A few months ago I sat down with a payments manager who had spent the better part of a year evaluating blockchain. At first it was the usual story. Internal debates, risk assessments, small pilots that were treated more like scientific experiments than real infrastructure.
Then something changed.
He told me that at a certain point the question within his company was no longer: “Should we use this?” and quietly became, “Why aren’t we already using this everywhere we can?” Not because of hype, but because the systems they tested were faster, cheaper and more flexible than what they had relied on for years.
That moment is happening across the industry now and the data is starting to reflect it.
In March alone, Polygon processed 178 million USD stablecoin transactions, 42.7 million of which occurred in one week. Those numbers are easy to read past, but they represent something much bigger than raw activity. They point out that a growing share of real dollar payments are moving to new rails that are fundamentally different from the existing systems they are beginning to replace.
For decades, global payments have run through infrastructure like ACH in the US, which still processes approximately 31 million transactions per day. It works, but it’s not built for an always-on, globally connected, and increasingly automated world. What we are seeing now is not just an incremental improvement. It is a parallel system that arises alongside it, a system that operates with fewer restrictions and opens up completely new possibilities.
Polygon has become one of the places where this shift is most visible, not because it wanted to be a payments network in the traditional sense of the word, but because it has quietly become the environment where many of these new flows actually work in production.
You can see this in the way companies are already using it. Revolut, now one of the largest fintech platforms in the world with 50 million customers, has processed more than $1.2 billion on Polygon. Tazapay cleared $687 million in one month. In total, $2.3 trillion has passed through the network. These are not edge cases or isolated pilots. They are real companies moving real money at scale.
What is even more telling is how this momentum has begun to converge.
In the first quarter of 2026, several of the largest players in payments made similar infrastructure decisions at almost the same time. Stripe introduced a new protocol for autonomous AI agent payments and chose stablecoins on Polygon as the settlement layer. Mastercard expanded its integration, and that decision was almost immediately reflected in its network activity. Visa and Google are working in the same direction.
These were not coordinated movements. They were independent decisions, made by different companies, all coming to the same conclusion about where the payments infrastructure is going.
Polygon’s role in this is not accidental. It sits at the intersection of cost-efficiency, scalability, and composability in a way that makes these use cases feasible. Stablecoins can move quickly and cheaply. Applications can build on each other. New types of transactions, especially those powered by software and AI, can take place without having to rebuild the system each time.
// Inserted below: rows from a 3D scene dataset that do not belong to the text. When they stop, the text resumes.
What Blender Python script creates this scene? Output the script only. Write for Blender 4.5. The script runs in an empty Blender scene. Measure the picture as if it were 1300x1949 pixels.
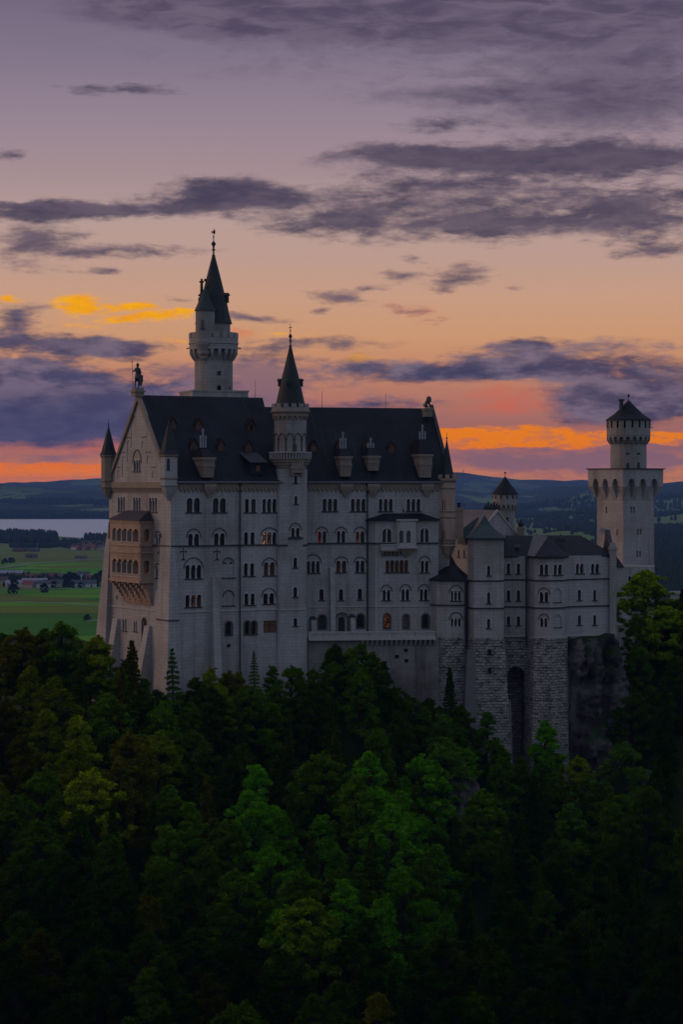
import bpy, math, random
import numpy as np
from mathutils import Vector, Matrix
C = bpy.context.scene.collection
sc = bpy.context.scene
PI = math.pi
R = math.radians
rnd = random.Random(7)
# ---------------------------------------------------------------- camera
F = 4200.0; CZ = 150.0; HY = 919.0          # focal length in photo pixels, camera height over the lake, horizon row
cam_d = bpy.data.cameras.new('camera'); cam = bpy.data.objects.new('camera', cam_d); C.objects.link(cam)
cam.location = (0, 0, CZ); cam.rotation_euler = (R(90), 0, 0)
cam_d.sensor_fit = 'HORIZONTAL'; cam_d.sensor_width = 36; cam_d.lens = 36 * F / 1300
cam_d.shift_y = -(974.5 - HY) / 1300
cam_d.clip_start = 1; cam_d.clip_end = 90000
sc.camera = cam
sc.view_settings.view_transform = 'Standard'; sc.view_settings.look = 'None'
sc.view_settings.exposure = 0; sc.view_settings.gamma = 1
sc.cycles.use_denoising = True
sc.cycles.max_bounces = 4; sc.cycles.diffuse_bounces = 2; sc.cycles.glossy_bounces = 2
sc.cycles.volume_bounces = 0; sc.cycles.transmission_bounces = 2

def lin(c):
    c /= 255.0
    return c / 12.92 if c <= .04045 else ((c + .055) / 1.055) ** 2.4
def col(r, g, b): return (lin(r), lin(g), lin(b), 1)

# ---------------------------------------------------------------- node helper
class NT:
    def __init__(s, nt): s.nt = nt; nt.nodes.clear()
    def n(s, t, **k):
        nd = s.nt.nodes.new(t)
        for a, b in k.items(): setattr(nd, a, b)
        return nd
    def put(s, sock, v):
        if isinstance(v, bpy.types.NodeSocket): s.nt.links.new(v, sock)
        elif v is not None: sock.default_value = v
    def m(s, op, a, b=None, c=None, clamp=False):
        nd = s.n('ShaderNodeMath', operation=op, use_clamp=clamp)
        s.put(nd.inputs[0], a)
        if b is not None: s.put(nd.inputs[1], b)
        if c is not None: s.put(nd.inputs[2], c)
        return nd.outputs[0]
    def vm(s, op, a, b=None, scale=None):
        nd = s.n('ShaderNodeVectorMath', operation=op)
        s.put(nd.inputs[0], a)
        if b is not None: s.put(nd.inputs[1], b)
        if scale is not None: s.put(nd.inputs['Scale'], scale)
        return nd.outputs['Value'] if op in ('DOT_PRODUCT', 'LENGTH') else nd.outputs[0]
    def sep(s, v):
        nd = s.n('ShaderNodeSeparateXYZ'); s.put(nd.inputs[0], v); return nd.outputs
    def comb(s, x, y, z):
        nd = s.n('ShaderNodeCombineXYZ')
        for i, v in enumerate((x, y, z)): s.put(nd.inputs[i], v)
        return nd.outputs[0]
    def mix(s, f, a, b, mode='MIX'):
        nd = s.n('ShaderNodeMix', data_type='RGBA', blend_type=mode)
        s.put(nd.inputs[0], f); s.put(nd.inputs[6], a); s.put(nd.inputs[7], b)
        return nd.outputs[2]
    def ss(s, x, lo, hi, a=0.0, b=1.0):
        nd = s.n('ShaderNodeMapRange', interpolation_type='SMOOTHSTEP')
        for i, v in enumerate((x, lo, hi, a, b)): s.put(nd.inputs[i], v)
        return nd.outputs[0]
    def noise(s, v, scale, detail=4, rough=.55, dist=0.0):
        nd = s.n('ShaderNodeTexNoise'); s.put(nd.inputs['Vector'], v)
        nd.inputs['Scale'].default_value = scale; nd.inputs['Detail'].default_value = detail
        nd.inputs['Roughness'].default_value = rough; nd.inputs['Distortion'].default_value = dist
        return nd.outputs
    def ramp(s, f, stops, interp='LINEAR'):
        nd = s.n('ShaderNodeValToRGB'); cr = nd.color_ramp; cr.interpolation = interp
        while len(cr.elements) < len(stops): cr.elements.new(.5)
        for e, (p, c) in zip(cr.elements, sorted(stops, key=lambda q: q[0])): e.position = p; e.color = c
        s.put(nd.inputs[0], f); return nd.outputs[0]

# ---------------------------------------------------------------- dusk sky
w = bpy.data.worlds.new('World'); sc.world = w; w.use_nodes = True
T = NT(w.node_tree)
d = T.n('ShaderNodeTexCoord').outputs['Generated']
dx, dy, dz = T.sep(d)[:3]
az = T.m('MULTIPLY', T.m('ARCTAN2', dx, dy), 180 / PI)
el = T.m('MULTIPLY', T.m('ARCSINE', dz), 180 / PI)
def el_of(py): return math.degrees(math.atan((HY - py) / F))
def az_of(px): return math.degrees(math.atan((px - 650) / F))
sky_stops = [(0, (114, 104, 125)), (110, (130, 117, 137)), (220, (148, 131, 146)), (330, (165, 142, 147)), (430, (184, 156, 149)),
             (500, (190, 155, 141)), (570, (200, 156, 130)), (640, (204, 151, 114)), (700, (196, 136, 104)), (760, (176, 116, 102)),
             (815, (160, 104, 98)), (850, (162, 100, 98)), (890, (196, 118, 88)), (919, (232, 138, 52))]
st = [(min(1, el_of(py) / 20), col(*c)) for py, c in sky_stops]
st += [(.75, col(98, 92, 116)), (1.0, col(96, 94, 122))]
base = T.ramp(T.m('DIVIDE', el, 20.0, clamp=True), st)
# left side of the sunset is more saturated near the horizon
warp = T.noise(T.comb(T.m('MULTIPLY', az, .55), T.m('MULTIPLY', el, 1.7), 3.1), 1.0, 5, .6)[1]
warp = T.vm('SUBTRACT', warp, (.5, .5, .5))
P0 = T.comb(az, el, 0.0)
Pw = T.vm('ADD', P0, T.vm('MULTIPLY', warp, (1.9, .55, 0)))
def blob(px, py, rx, ry, P=Pw, tilt=0):
    """soft ellipse in the sky: centre and radii in degrees of azimuth and elevation"""
    mp = T.n('ShaderNodeMapping', vector_type='TEXTURE')
    T.put(mp.inputs[0], P)
    mp.inputs['Location'].default_value = (az_of(px), el_of(py), 0)
    mp.inputs['Rotation'].default_value = (0, 0, R(tilt))
    mp.inputs['Scale'].default_value = (rx / 73.3, ry / 73.3, 1)
    g = T.n('ShaderNodeTexGradient', gradient_type='SPHERICAL'); T.put(g.inputs[0], mp.outputs[0])
    return g.outputs['Fac']
def blobs(lst, P=Pw):
    acc = None
    for (px, py, rx, ry, s_, *t_) in lst:
        v = T.m('MULTIPLY', blob(px, py, rx * 1.35, ry * 1.45, P, t_[0] if t_ else 0), s_)
        acc = v if acc is None else T.m('ADD', acc, v)
    return acc
nz = T.noise(T.comb(T.m('MULTIPLY', az, .55), T.m('MULTIPLY', el, 2.2), 0.0), 1.15, 8, .57, .4)[0]
nf = T.noise(T.comb(T.m('MULTIPLY', az, .8), T.m('MULTIPLY', el, 2.3), 7.7), 2.4, 8, .6, .25)[0]
def cover(lst, k=1.5, lo=.16, hi=.75):
    """cloud density: soft blobs broken up by the cloud noise, thin at the rim and dense inside"""
    M_ = blobs(lst)
    x = T.m('ADD', M_, T.m('MULTIPLY', T.m('SUBTRACT', nz, .5), k))
    x = T.m('ADD', x, T.m('MULTIPLY', T.m('SUBTRACT', nf, .5), k * .8))
    return T.m('MULTIPLY', T.ss(x, lo, hi), T.ss(M_, .0, .35))
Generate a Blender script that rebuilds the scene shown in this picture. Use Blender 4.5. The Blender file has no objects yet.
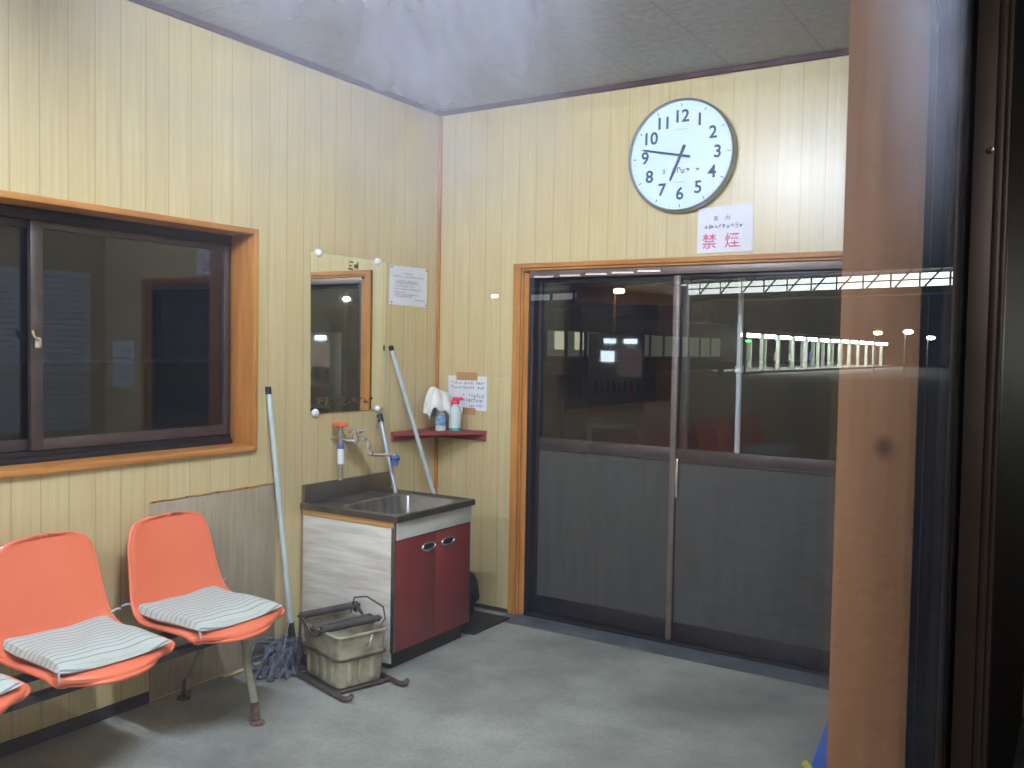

That last point is starting to matter more than people realize.
We’re starting to see the early stages of AI-powered payments, where software agents transact directly with each other. Polygon is already leading the way in what will become a major signal of that future, with 358,000 weekly transactions tied to organic AI agent activity and $1.2 million in volume in a single week. These numbers are still early, but they show how quickly new behavior can emerge if the underlying infrastructure allows it.
At the same time, the broader market is catching up. Polygon captured 22.1 percent of the global market share for stablecoin transactions in March, surpassing BNB Chain for the first time. When it comes to USDC specifically, it now accounts for 46 percent of all transfers worldwide, with significantly more volume than the next largest chain. By the end of the month the weekly transfer share was 35.5 percent.
These are not just any milestones. They are signals of where activity is concentrated as the system evolves.
When you add it all up, a pattern emerges that is hard to ignore. The movement of dollars on blockchain rails is no longer a future story or a niche trend. It’s happening now, driven by real demand and reinforced by the decisions of the industry’s biggest players.
And just like that conversation I had a few months ago, the shift doesn’t happen through a dramatic, singular moment. It happens quietly and then suddenly. One team decides to go faster. One product goes live. One integration turns into sustainable volume. Then suddenly the question is no longer whether this works.
What matters is how much of the system is going to move, and how fast.
The payments industry has been wondering for years whether blockchain would become part of its infrastructure. That question has been answered effectively.
What matters now is who recognizes the shift early enough to build on it, and who ultimately responds to it.